/ 28 August 1998

Forest squatters make an easy living

Niki Barker

The Dukuduku State Forest near the St Lucia estuary in northern KwaZulu- Natal used to be the largest and best- preserved remnant of lowland coastal forest in Southern Africa. It is now an important component of the Greater St Lucia Wetland Park, a proposed World Heritage site.

But it is being cleared and burnt systematically by illegal squatters who have invaded the forest and are felling the indigenous trees to fuel a lucrative charcoal industry.

The charcoal is made in the old- fashioned Mozambique method, brought down by illegal immigrants from Mozambique. It is a wasteful method, using a large amount of wood for a little low-grade charcoal.

But it provides a good living for people who need to pay for neither raw materials nor distribution. The owner of the Dolphin supermarket in St Lucia supplies them with bags bought in Pietermaritzburg and sells the charcoal to holiday-makers in his shop.

If those holiday-makers knew they were helping to burn a priceless national treasure, would they care? Probably not. The only people up in arms over the desecration of the forest are hard-core conservationists, and they appear to be fighting a losing battle.

The authorities have a bad record with Dukuduku. In the 1960s the government used vast tracts of the forest and its adjoining grasslands for timber and sisal plantations. The Ncube people who lived alongside the forest were compressed into smaller and smaller areas, until finally in 1989 they were compelled to invade the forest itself.

In conservation terms, their presence was a disaster. They practised slash- and-burn agriculture, snared animals and birds, stripped the trees and littered the forest. In July 1990, the Department of Forestry brought a charge of illegal invasion against them, but to date no one has bothered to enforce the ruling.

The settlement is a headache for KwaZulu-Natal Nature Conservation Service staff. Rangers are ambushed and threatened by forest dwellers. The potential for conflict prompted MEC for the Environment Inyanga Ngubane to instruct the conservation service not to intervene any further. But this directive gave the settlers the impression they had won the battle.
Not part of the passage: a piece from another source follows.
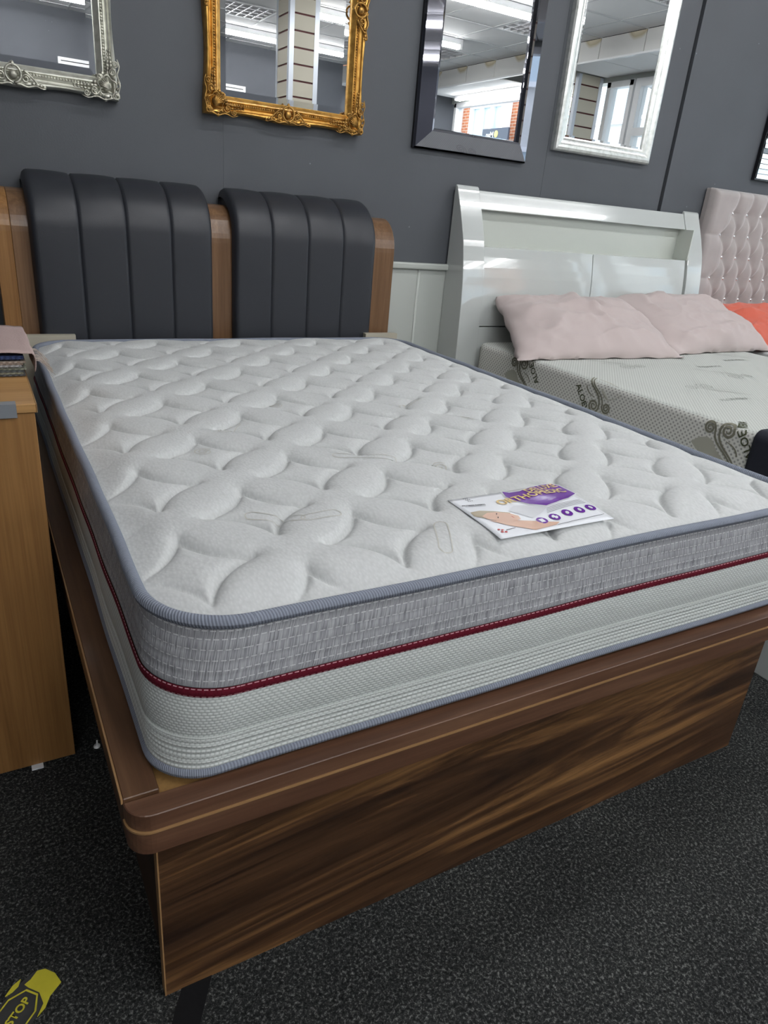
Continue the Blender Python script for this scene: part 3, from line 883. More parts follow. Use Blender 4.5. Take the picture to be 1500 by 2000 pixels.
# quilted top as a real height field
def quilt_top():
    step = 0.0028
    nx, ny = int((MX1 - MX0) / step), int((MY1 - MY0) / step)
    X, Y = np.meshgrid(np.linspace(MX0, MX1, nx), np.linspace(MY0, MY1, ny), indexing='ij')
    cx, cy = (MX0 + MX1) / 2, (MY0 + MY1) / 2
    hx, hy = (MX1 - MX0) / 2 - 0.006, (MY1 - MY0) / 2 - 0.006
    def sdf(X, Y):
        qx, qy = np.abs(X - cx) - hx + MR, np.abs(Y - cy) - hy + MR
        return np.hypot(np.maximum(qx, 0), np.maximum(qy, 0)) + np.minimum(np.maximum(qx, qy), 0) - MR
    for _ in range(3):
        d = sdf(X, Y)
        e = 1e-4
        gx_, gy_ = (sdf(X + e, Y) - d) / e, (sdf(X, Y + e) - d) / e
        m = np.maximum(d, 0)
        X, Y = X - gx_ * m, Y - gy_ * m
    din = np.maximum(-sdf(X, Y), 0)
    a = 0.086
    b = 0.091
    px, py = 0.145, 0.1468
    best = np.full(X.shape, 9.0)
    inside = np.zeros(X.shape, bool)
    i0 = np.round((X - 0.096) / px)
    j0 = np.round((Y + 1.940) / py)
    for di in (-1, 0, 1):
        for dj in (-1, 0, 1):
            ii, jj = i0 + di, j0 + dj
            ok = ((ii + jj) % 2) == 0
            u = np.abs(X - (0.096 + ii * px)) / a
            v = np.abs(Y - (-1.940 + jj * py)) / b
            c, R = 1.48, 1.556
            r = np.hypot(u - c, v - c)
            da = np.abs(r - R)
            ang = np.arctan2(c - v, c - u)
            amin, amax = math.atan2(c - 1, c), math.atan2(c, c - 1)
            on = (ang > amin) & (ang < amax) & (u < c) & (v < c)
            dt = np.minimum(np.hypot(u - 1, v), np.hypot(u, v - 1))
            dd = np.where(on, da, dt) * 0.0885
            best = np.where(ok, np.minimum(best, dd), best)
            inside |= ok & (r > R) & (u < 1) & (v < 1)
    amp = np.where(inside, 0.0110, 0.0165)
    s = np.where(inside, 0.0090, 0.0120)
    h = amp * (1 - np.exp(-best / s)) - 0.0035 * np.exp(-(best / 0.0045) ** 2)
    fade = np.clip(din / 0.075, 0, 1)
    fade = fade * fade * (3 - 2 * fade)
    rng = np.random.RandomState(3)
    low = 0.0015 * np.sin(X * 11 + 1) * np.sin(Y * 7)
    Z = 0.6225 + 0.014 * (1 - np.exp(-din / 0.055)) + (h - 0.002) * (0.15 + 0.85 * fade) + low * fade
    vs = np.stack([X, Y, Z], -1).reshape(-1, 3)
    idx = np.arange(nx * ny).reshape(nx, ny)
    fs = np.stack([idx[:-1, :-1], idx[1:, :-1], idx[1:, 1:], idx[:-1, 1:]], -1).reshape(-1, 4)
    me = bpy.data.meshes.new('quilted_top')
    me.vertices.add(len(vs)); me.vertices.foreach_set('co', vs.ravel())
    me.loops.add(fs.size); me.loops.foreach_set('vertex_index', fs.ravel())
    me.polygons.add(len(fs)); me.polygons.foreach_set('loop_start', np.arange(0, fs.size, 4)); me.polygons.foreach_set('loop_total', np.full(len(fs), 4))
    me.update(calc_edges=True)
    me.polygons.foreach_set('use_smooth', np.ones(len(fs), bool))
    me.materials.append(M['knit'])
    link('quilted_top', me, mat_t)
    return X[:, 0], Y, Z, nx, ny
_qx, _qy, _qz, QNX, QNY = quilt_top()
def quilt_z(x, y):
    i = min(QNX - 1, max(0, int(round((x - MX0) / (MX1 - MX0) * (QNX - 1)))))
    j = min(QNY - 1, max(0, int(round((y - MY0) / (MY1 - MY0) * (QNY - 1)))))
    return float(_qz[i, j])
MB().prism([p for p, n in rr_path(MX0 + 0.03, MX1 - 0.03, MY0 + 0.03, MY1 - 0.03, 0.10, 0.2, 6)], 'z', ZB, 0.6).obj('core', M['waffle'], mat_t)

# ------------------------------------------------------------------ leaflet lying on the mattress
KX, KY = 0.5635, -2.026         # near left corner of the card
CW, CD = 0.252, 0.154
def card_z(x, y):
    u, v = (x - KX) / CW, (y - KY) / CD
    return 0.6368 + 0.014 * (1 - math.exp(-(y - MY0) / 0.055)) + 0.0006 + 0.007 * math.exp(-((u - 0.72) ** 2 / 0.05 + (v - 0.62) ** 2 / 0.12))
lf = thing('leaflet', 'glossy card with purple banner and sleeping woman lying on the quilted mattress', 'leaflet', (KX + CW / 2, KY + CD / 2, 0.652))
def K(p):   # traced at another height: bring to the card's own frame (metres)
    return (KX + (p[0] - 0.537) * 1.033, KY + (p[1] + 2.062) * 1.033)
rows = [[(KX + CW * i / 24, KY + CD * j / 16, card_z(KX + CW * i / 24, KY + CD * j / 16)) for j in range(17)] for i in range(25)]
MB().grid(rows).obj('card', M['paper'], lf, solid=0.0006)
def decal(name, poly, mat, lift=0.0008, parent=None, sub=3):
    me = bpy.data.meshes.new(name)
    bm = bmesh.new()
    vs = [bm.verts.new((p[0], p[1], 0)) for p in poly]
    bm.faces.new(vs)
    bmesh.ops.triangulate(bm, faces=bm.faces[:])
    for _ in range(sub):
        es = [e for e in bm.edges if e.calc_length() > 0.008]
        if es:
            bmesh.ops.subdivide_edges(bm, edges=es, cuts=1)
            bmesh.ops.triangulate(bm, faces=bm.faces[:])
    for v in bm.verts:
        v.co.z = card_z(v.co.x, v.co.y) + lift
    bmesh.ops.recalc_face_normals(bm, faces=bm.faces)
    if bm.faces and sum(f.normal.z for f in bm.faces) < 0:
        bmesh.ops.reverse_faces(bm, faces=bm.faces)
    bm.to_mesh(me); bm.free()
    me.materials.append(mat)
    return link(name, me, parent or lf)
ban = [(0.654, -1.913), (0.663, -1.922), (0.685, -1.924), (0.717, -1.914), (0.75, -1.909), (0.772, -1.908), (0.782, -1.921), (0.783, -1.948), (0.784, -1.962), (0.751, -1.979), (0.713, -1.990), (0.687, -1.994), (0.663, -1.977), (0.649, -1.954), (0.646, -1.934)]
cen = (0.71, -1.95)
decal('banner_border', [K((cen[0] + (p[0] - cen[0]) * 1.05, cen[1] + (p[1] - cen[1]) * 1.07)) for p in ban], M['grey_ink'], 0.0006)
decal('purple_banner', [K(p) for p in ban], M['purple'], 0.0009)
def card_text(body, size, x, y, ang, mat, lift=0.0016, offset=0.0, sp=1.0):
    me = text_mesh(body, size, offset, sp)
    bm = bmesh.new(); bm.from_mesh(me)
    bmesh.ops.triangulate(bm, faces=bm.faces[:])
    for _ in range(3):
        es = [e for e in bm.edges if e.calc_length() > 0.006]
        if es:
            bmesh.ops.subdivide_edges(bm, edges=es, cuts=1); bmesh.ops.triangulate(bm, faces=bm.faces[:])
    bm.to_mesh(me); bm.free()
    c, s = math.cos(ang), math.sin(ang)
    for v in me.vertices:
        a, b = v.co.x, v.co.y
        X_, Y_ = x + c * a - s * b, y + s * a + c * b
        v.co = (X_, Y_, card_z(X_, Y_) + lift)
    me.materials.append(mat)
    return link('lettering', me, lf)
x_, y_ = K((0.694, -1.938)); card_text('DELUXE', 0.0235, x_, y_, math.radians(9), M['gold_ink'], offset=0.0006)
x_, y_ = K((0.613, -1.962)); card_text('ORTHOPEDIC', 0.0262, x_, y_, math.radians(3), M['gold_ink'], 0.0019, offset=0.0007)
def ell(cx, cy, rx, ry, n=18, rot=0):
    return [(cx + rx * math.cos(t) * math.cos(rot) - ry * math.sin(t) * math.sin(rot), cy + rx * math.cos(t) * math.sin(rot) + ry * math.sin(t) * math.cos(rot)) for t in [2 * math.pi * i / n for i in range(n)]]
for i, p in enumerate([(0.645, -2.033), (0.675, -2.030), (0.707, -2.025), (0.738, -2.022), (0.767, -2.019)]):
    q = K(p)
    ic = decal('icon', ell(q[0], q[1], 0.0105, 0.0105), M['purple'], 0.0010, sub=0)
    if i == 1:
        decal('symbol', [(q[0] + a, q[1] + b) for a, b in ((-.006, -.002), (-.002, -.002), (-.002, -.006), (.002, -.006), (.002, -.002), (.006, -.002), (.006, .002), (.002, .002), (.002, .006), (-.002, .006), (-.002, .002), (-.006, .002))], M['paper'], 0.0014, ic, 0)
    elif i == 0:
        decal('symbol', [(q[0] + a, q[1] + b) for a, b in ((-.005, -.006), (.004, -.006), (.004, .005), (-.005, .005))], M['paper'], 0.0014, ic, 0)
    else:
        decal('symbol', ell(q[0], q[1], 0.0052, 0.0036, 10, 0.4 * i), M['grey_ink'], 0.0014, ic, 0)
hair = [(0.544, -1.970), (0.563, -1.969), (0.586, -1.978), (0.612, -1.992), (0.600, -1.998), (0.556, -1.998), (0.541, -1.985)]
decal('hair_print', [K(p) for p in hair], M['hair_ink'], 0.0009)
decal('arm_print', [K(p) for p in [(0.556, -2.006), (0.600, -2.018), (0.654, -2.040), (0.672, -2.046), (0.660, -2.052), (0.612, -2.056), (0.578, -2.031)]], M['skin_ink'], 0.0010)
decal('face_print', [K(p) for p in [(0.553, -1.990), (0.570, -1.981), (0.588, -1.983), (0.606, -1.993), (0.616, -2.006), (0.612, -2.018), (0.598, -2.021), (0.572, -2.012), (0.556, -2.001)]], M['skin_ink'], 0.0013)
for p in ((0.583, -1.990), (0.577, -2.002)):
    q = K(p)
    decal('eye_print', ell(q[0], q[1], 0.0035, 0.0009, 8, 0.9), M['black_ink'], 0.0017, sub=0)
q = K((0.603, -2.008)); decal('mouth_print', ell(q[0], q[1], 0.0009, 0.0035, 8, 0.2), M['red_ink'], 0.0017, sub=0)
decal('pillow_print', [K(p) for p in [(0.612, -1.984), (0.634, -1.972), (0.655, -1.978), (0.684, -1.999), (0.660, -2.012), (0.634, -2.020)]], M['grey_ink'], 0.0008)
for k in range(4):
    a, b = K((0.680 - 0.003 * k, -2.003 - 0.004 * k)), K((0.770 + 0.001 * k, -1.989 - 0.004 * k))
    decal('text_line', [a, b, (b[0], b[1] + 0.0008), (a[0], a[1] + 0.0008)], M['black_ink'], 0.0012, sub=4)
a, b = K((0.662, -2.053)), K((0.774, -2.046)); decal('text_line', [a, b, (b[0], b[1] + 0.0009), (a[0], a[1] + 0.0009)], M['black_ink'], 0.0012, sub=4)
for i in range(3):
    for j in range(3):
        q = K((0.566 + 0.004 * i + 0.001 * j, -1.918 - 0.006 * j)); decal('logo_mark', ell(q[0], q[1], 0.0012, 0.0016, 6), M['black_ink'], 0.0010, sub=0)
x_, y_ = K((0.545, -1.945)); card_text('MATTRESS EXPERTS', 0.0052, x_, y_, math.radians(-9), M['black_ink'], 0.0011, 0.0002)
a, b = K((0.549, -1.949)), K((0.586, -1.956)); decal('text_line', [a, b, (b[0], b[1] + 0.001), (a[0], a[1] + 0.001)], M['black_ink'], 0.0011, sub=2)
for (u_, v_) in ((0.552, -2.037), (0.557, -2.040), (0.553, -2.045), (0.559, -2.047)):
    q = K((u_, v_)); decal('badge', ell(q[0], q[1], 0.0028, 0.0022, 8), M['red_ink'], 0.0010, sub=0)
a, b = K((0.563, -2.043)), K((0.583, -2.041)); decal('text_line', [a, b, (b[0], b[1] + 0.0015), (a[0], a[1] + 0.0015)], M['black_ink'], 0.0011, sub=1)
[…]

The thousands of people now illegally inhabiting the forest live on large plots without having to pay rates and taxes. Local leaders sell potential homeowners a desirable piece of property for a reasonable sum – sometimes as much as a few thousand rands.

Some residents have acquired so much land that they are building cluster- housing developments, with the intention of becoming landlords.

The local and provincial governments are loath to take action. Ngubane has yet to acknowledge a problem exists. There seems to be official paralysis as far as Dukuduku is concerned.